[Start Data shown]
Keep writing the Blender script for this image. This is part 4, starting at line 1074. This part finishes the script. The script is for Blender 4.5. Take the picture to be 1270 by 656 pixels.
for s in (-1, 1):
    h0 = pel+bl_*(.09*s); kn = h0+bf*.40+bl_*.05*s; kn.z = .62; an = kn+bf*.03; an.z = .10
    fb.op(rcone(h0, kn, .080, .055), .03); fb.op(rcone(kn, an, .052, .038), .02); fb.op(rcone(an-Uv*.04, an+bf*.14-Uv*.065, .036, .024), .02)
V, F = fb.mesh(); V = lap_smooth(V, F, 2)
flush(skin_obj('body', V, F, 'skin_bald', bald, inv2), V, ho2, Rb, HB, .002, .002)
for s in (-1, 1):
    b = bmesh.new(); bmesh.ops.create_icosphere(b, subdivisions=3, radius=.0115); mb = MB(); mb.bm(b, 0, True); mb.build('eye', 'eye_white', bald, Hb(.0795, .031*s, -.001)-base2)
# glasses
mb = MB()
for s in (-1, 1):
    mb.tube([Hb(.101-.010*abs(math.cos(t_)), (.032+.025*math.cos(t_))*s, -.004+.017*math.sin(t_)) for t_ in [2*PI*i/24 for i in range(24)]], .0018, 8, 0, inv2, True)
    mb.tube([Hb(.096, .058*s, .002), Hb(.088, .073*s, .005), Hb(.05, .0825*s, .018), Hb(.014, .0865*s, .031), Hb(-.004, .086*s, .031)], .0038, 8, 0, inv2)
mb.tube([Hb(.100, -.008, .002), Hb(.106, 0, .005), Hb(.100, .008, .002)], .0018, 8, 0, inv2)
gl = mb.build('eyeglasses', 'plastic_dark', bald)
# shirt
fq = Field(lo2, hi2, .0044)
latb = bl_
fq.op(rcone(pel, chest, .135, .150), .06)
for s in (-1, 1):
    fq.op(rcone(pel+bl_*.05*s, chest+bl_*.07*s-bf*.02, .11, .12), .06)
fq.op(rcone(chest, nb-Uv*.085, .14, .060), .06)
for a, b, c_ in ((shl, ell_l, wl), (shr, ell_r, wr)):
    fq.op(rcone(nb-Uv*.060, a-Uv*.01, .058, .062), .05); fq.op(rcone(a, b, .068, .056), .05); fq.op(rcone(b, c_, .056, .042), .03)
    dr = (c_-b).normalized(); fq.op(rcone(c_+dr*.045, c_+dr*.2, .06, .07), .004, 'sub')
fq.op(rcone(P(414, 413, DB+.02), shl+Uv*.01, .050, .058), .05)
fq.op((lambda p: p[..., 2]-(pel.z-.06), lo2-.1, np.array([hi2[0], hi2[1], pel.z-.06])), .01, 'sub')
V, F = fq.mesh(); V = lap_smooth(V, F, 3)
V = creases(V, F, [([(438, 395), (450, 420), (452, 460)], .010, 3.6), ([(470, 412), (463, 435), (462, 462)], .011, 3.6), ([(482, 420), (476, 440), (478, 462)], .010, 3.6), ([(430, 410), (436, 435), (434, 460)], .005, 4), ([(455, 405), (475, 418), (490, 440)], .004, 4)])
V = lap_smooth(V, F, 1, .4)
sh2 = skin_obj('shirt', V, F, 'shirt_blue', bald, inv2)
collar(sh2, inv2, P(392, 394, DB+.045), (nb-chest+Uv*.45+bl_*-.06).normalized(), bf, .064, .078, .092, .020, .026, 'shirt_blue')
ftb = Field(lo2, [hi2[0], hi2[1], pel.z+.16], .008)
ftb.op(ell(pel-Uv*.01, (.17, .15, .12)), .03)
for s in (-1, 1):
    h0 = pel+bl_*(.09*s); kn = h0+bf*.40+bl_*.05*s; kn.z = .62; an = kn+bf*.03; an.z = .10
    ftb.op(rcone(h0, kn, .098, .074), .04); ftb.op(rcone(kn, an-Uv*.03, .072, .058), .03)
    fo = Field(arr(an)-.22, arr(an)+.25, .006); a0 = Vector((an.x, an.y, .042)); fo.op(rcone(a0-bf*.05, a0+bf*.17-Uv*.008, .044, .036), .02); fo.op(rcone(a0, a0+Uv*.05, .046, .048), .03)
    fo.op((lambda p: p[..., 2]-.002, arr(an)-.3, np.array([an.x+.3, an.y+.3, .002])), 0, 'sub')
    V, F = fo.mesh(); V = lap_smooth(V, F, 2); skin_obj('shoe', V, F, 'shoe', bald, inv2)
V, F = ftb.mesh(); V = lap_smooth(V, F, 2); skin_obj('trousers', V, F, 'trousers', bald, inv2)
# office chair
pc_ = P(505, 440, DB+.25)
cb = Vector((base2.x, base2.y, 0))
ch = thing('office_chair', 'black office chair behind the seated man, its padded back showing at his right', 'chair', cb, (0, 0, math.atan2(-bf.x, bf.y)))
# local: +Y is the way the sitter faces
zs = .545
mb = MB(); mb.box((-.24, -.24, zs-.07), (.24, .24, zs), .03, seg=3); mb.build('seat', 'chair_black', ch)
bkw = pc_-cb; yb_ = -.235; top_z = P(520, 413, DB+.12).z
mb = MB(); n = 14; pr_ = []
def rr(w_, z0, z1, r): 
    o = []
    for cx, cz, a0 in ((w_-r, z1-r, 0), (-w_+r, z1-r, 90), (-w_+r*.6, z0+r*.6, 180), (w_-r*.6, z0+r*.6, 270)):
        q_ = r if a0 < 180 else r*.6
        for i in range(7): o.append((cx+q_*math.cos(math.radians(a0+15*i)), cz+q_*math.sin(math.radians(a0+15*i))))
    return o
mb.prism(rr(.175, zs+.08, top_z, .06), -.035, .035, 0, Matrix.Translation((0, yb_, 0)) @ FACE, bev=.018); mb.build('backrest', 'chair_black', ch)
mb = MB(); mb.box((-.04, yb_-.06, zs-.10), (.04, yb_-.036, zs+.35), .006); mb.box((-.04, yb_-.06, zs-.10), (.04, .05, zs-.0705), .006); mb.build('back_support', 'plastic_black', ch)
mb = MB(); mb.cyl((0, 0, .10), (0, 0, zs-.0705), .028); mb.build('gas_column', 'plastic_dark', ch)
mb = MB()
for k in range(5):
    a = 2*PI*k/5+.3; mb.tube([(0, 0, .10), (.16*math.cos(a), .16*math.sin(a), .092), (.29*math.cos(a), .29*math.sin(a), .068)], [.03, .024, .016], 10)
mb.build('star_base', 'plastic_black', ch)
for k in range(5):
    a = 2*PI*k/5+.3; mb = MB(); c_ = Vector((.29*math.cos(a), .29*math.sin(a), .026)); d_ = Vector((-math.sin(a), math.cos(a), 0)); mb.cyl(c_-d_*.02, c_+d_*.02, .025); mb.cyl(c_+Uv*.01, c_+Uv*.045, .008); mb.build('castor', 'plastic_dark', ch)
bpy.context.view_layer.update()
[End Data shown]
Written problem: All of the material must be reproduced exactly.

Finished task:
Keep writing the Blender script for this image. This is part 4, starting at line 1074. This part finishes the script. The script is for Blender 4.5. Take the picture to be 1270 by 656 pixels.
for s in (-1, 1):
    h0 = pel+bl_*(.09*s); kn = h0+bf*.40+bl_*.05*s; kn.z = .62; an = kn+bf*.03; an.z = .10
    fb.op(rcone(h0, kn, .080, .055), .03); fb.op(rcone(kn, an, .052, .038), .02); fb.op(rcone(an-Uv*.04, an+bf*.14-Uv*.065, .036, .024), .02)
V, F = fb.mesh(); V = lap_smooth(V, F, 2)
flush(skin_obj('body', V, F, 'skin_bald', bald, inv2), V, ho2, Rb, HB, .002, .002)
for s in (-1, 1):
    b = bmesh.new(); bmesh.ops.create_icosphere(b, subdivisions=3, radius=.0115); mb = MB(); mb.bm(b, 0, True); mb.build('eye', 'eye_white', bald, Hb(.0795, .031*s, -.001)-base2)
# glasses
mb = MB()
for s in (-1, 1):
    mb.tube([Hb(.101-.010*abs(math.cos(t_)), (.032+.025*math.cos(t_))*s, -.004+.017*math.sin(t_)) for t_ in [2*PI*i/24 for i in range(24)]], .0018, 8, 0, inv2, True)
    mb.tube([Hb(.096, .058*s, .002), Hb(.088, .073*s, .005), Hb(.05, .0825*s, .018), Hb(.014, .0865*s, .031), Hb(-.004, .086*s, .031)], .0038, 8, 0, inv2)
mb.tube([Hb(.100, -.008, .002), Hb(.106, 0, .005), Hb(.100, .008, .002)], .0018, 8, 0, inv2)
gl = mb.build('eyeglasses', 'plastic_dark', bald)
# shirt
fq = Field(lo2, hi2, .0044)
latb = bl_
fq.op(rcone(pel, chest, .135, .150), .06)
for s in (-1, 1):
    fq.op(rcone(pel+bl_*.05*s, chest+bl_*.07*s-bf*.02, .11, .12), .06)
fq.op(rcone(chest, nb-Uv*.085, .14, .060), .06)
for a, b, c_ in ((shl, ell_l, wl), (shr, ell_r, wr)):
    fq.op(rcone(nb-Uv*.060, a-Uv*.01, .058, .062), .05); fq.op(rcone(a, b, .068, .056), .05); fq.op(rcone(b, c_, .056, .042), .03)
    dr = (c_-b).normalized(); fq.op(rcone(c_+dr*.045, c_+dr*.2, .06, .07), .004, 'sub')
fq.op(rcone(P(414, 413, DB+.02), shl+Uv*.01, .050, .058), .05)
fq.op((lambda p: p[..., 2]-(pel.z-.06), lo2-.1, np.array([hi2[0], hi2[1], pel.z-.06])), .01, 'sub')
V, F = fq.mesh(); V = lap_smooth(V, F, 3)
V = creases(V, F, [([(438, 395), (450, 420), (452, 460)], .010, 3.6), ([(470, 412), (463, 435), (462, 462)], .011, 3.6), ([(482, 420), (476, 440), (478, 462)], .010, 3.6), ([(430, 410), (436, 435), (434, 460)], .005, 4), ([(455, 405), (475, 418), (490, 440)], .004, 4)])
V = lap_smooth(V, F, 1, .4)
sh2 = skin_obj('shirt', V, F, 'shirt_blue', bald, inv2)
collar(sh2, inv2, P(392, 394, DB+.045), (nb-chest+Uv*.45+bl_*-.06).normalized(), bf, .064, .078, .092, .020, .026, 'shirt_blue')
ftb = Field(lo2, [hi2[0], hi2[1], pel.z+.16], .008)
ftb.op(ell(pel-Uv*.01, (.17, .15, .12)), .03)
for s in (-1, 1):
    h0 = pel+bl_*(.09*s); kn = h0+bf*.40+bl_*.05*s; kn.z = .62; an = kn+bf*.03; an.z = .10
    ftb.op(rcone(h0, kn, .098, .074), .04); ftb.op(rcone(kn, an-Uv*.03, .072, .058), .03)
    fo = Field(arr(an)-.22, arr(an)+.25, .006); a0 = Vector((an.x, an.y, .042)); fo.op(rcone(a0-bf*.05, a0+bf*.17-Uv*.008, .044, .036), .02); fo.op(rcone(a0, a0+Uv*.05, .046, .048), .03)
    fo.op((lambda p: p[..., 2]-.002, arr(an)-.3, np.array([an.x+.3, an.y+.3, .002])), 0, 'sub')
    V, F = fo.mesh(); V = lap_smooth(V, F, 2); skin_obj('shoe', V, F, 'shoe', bald, inv2)
V, F = ftb.mesh(); V = lap_smooth(V, F, 2); skin_obj('trousers', V, F, 'trousers', bald, inv2)
# office chair
pc_ = P(505, 440, DB+.25)
cb = Vector((base2.x, base2.y, 0))
ch = thing('office_chair', 'black office chair behind the seated man, its padded back showing at his right', 'chair', cb, (0, 0, math.atan2(-bf.x, bf.y)))
# local: +Y is the way the sitter faces
zs = .545
mb = MB(); mb.box((-.24, -.24, zs-.07), (.24, .24, zs), .03, seg=3); mb.build('seat', 'chair_black', ch)
bkw = pc_-cb; yb_ = -.235; top_z = P(520, 413, DB+.12).z
mb = MB(); n = 14; pr_ = []
def rr(w_, z0, z1, r): 
    o = []
    for cx, cz, a0 in ((w_-r, z1-r, 0), (-w_+r, z1-r, 90), (-w_+r*.6, z0+r*.6, 180), (w_-r*.6, z0+r*.6, 270)):
        q_ = r if a0 < 180 else r*.6
        for i in range(7): o.append((cx+q_*math.cos(math.radians(a0+15*i)), cz+q_*math.sin(math.radians(a0+15*i))))
    return o
mb.prism(rr(.175, zs+.08, top_z, .06), -.035, .035, 0, Matrix.Translation((0, yb_, 0)) @ FACE, bev=.018); mb.build('backrest', 'chair_black', ch)
mb = MB(); mb.box((-.04, yb_-.06, zs-.10), (.04, yb_-.036, zs+.35), .006); mb.box((-.04, yb_-.06, zs-.10), (.04, .05, zs-.0705), .006); mb.build('back_support', 'plastic_black', ch)
mb = MB(); mb.cyl((0, 0, .10), (0, 0, zs-.0705), .028); mb.build('gas_column', 'plastic_dark', ch)
mb = MB()
for k in range(5):
    a = 2*PI*k/5+.3; mb.tube([(0, 0, .10), (.16*math.cos(a), .16*math.sin(a), .092), (.29*math.cos(a), .29*math.sin(a), .068)], [.03, .024, .016], 10)
mb.build('star_base', 'plastic_black', ch)
for k in range(5):
    a = 2*PI*k/5+.3; mb = MB(); c_ = Vector((.29*math.cos(a), .29*math.sin(a), .026)); d_ = Vector((-math.sin(a), math.cos(a), 0)); mb.cyl(c_-d_*.02, c_+d_*.02, .025); mb.cyl(c_+Uv*.01, c_+Uv*.045, .008); mb.build('castor', 'plastic_dark', ch)
bpy.context.view_layer.update()